Но она не рухнула в пропасть. Вопреки всему, благодаря колоссальной силе воли нового поколения императоров, она устояла. Эти мрачные, неумолимые и совершенно безжалостные люди навязали своим подданным революцию, имевшую не менее далекоидущие последствия, чем та, которую возглавил Август. То, что налоги – сухожилия государства11, давно было римской максимой, но в последнее время, из-за агонии века, эти сухожилия атрофировались. Война и анархия в немалой степени затруднили процесс увеличения доходов. Отчаявшись, власти девальвировали монетную систему, но это привело лишь к галопирующей инфляции. Казалось, финансовый и военный крах был неминуем, однако хирургические методы, когда до них все-таки дошло дело, оказались весьма эффективными. Для полководцев с железными кулаками, которые теперь стояли во главе империи, было очевидно, что только многократно увеличенный военный аппарат мог сохранить целостность границ, и лишь огромнейший фискальный аппарат имел возможность заплатить за это. Соответственно, в течение нескольких десятилетий число солдат и чиновников умножилось. Государство, образовавшееся в результате проведения этих реформ, доказало свою эффективность. Ничего подобного Средиземноморье еще не видело.

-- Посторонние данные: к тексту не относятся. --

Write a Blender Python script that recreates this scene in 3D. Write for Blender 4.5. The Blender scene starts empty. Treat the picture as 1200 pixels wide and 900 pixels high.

Нигде раньше не было такой сложной и действенной бюрократической системы и столь масштабной военной машины. Легкая автократия, установленная Августом, трансформировалась в нечто намного более деспотическое и неповоротливое: автократия стала централизованной, навязчивой и абсолютной. Эта форма правительства оставалась римской, но в ней произошли революционные изменения. Можно даже сказать, что новый режим дошел до того, что основал «второй Рим».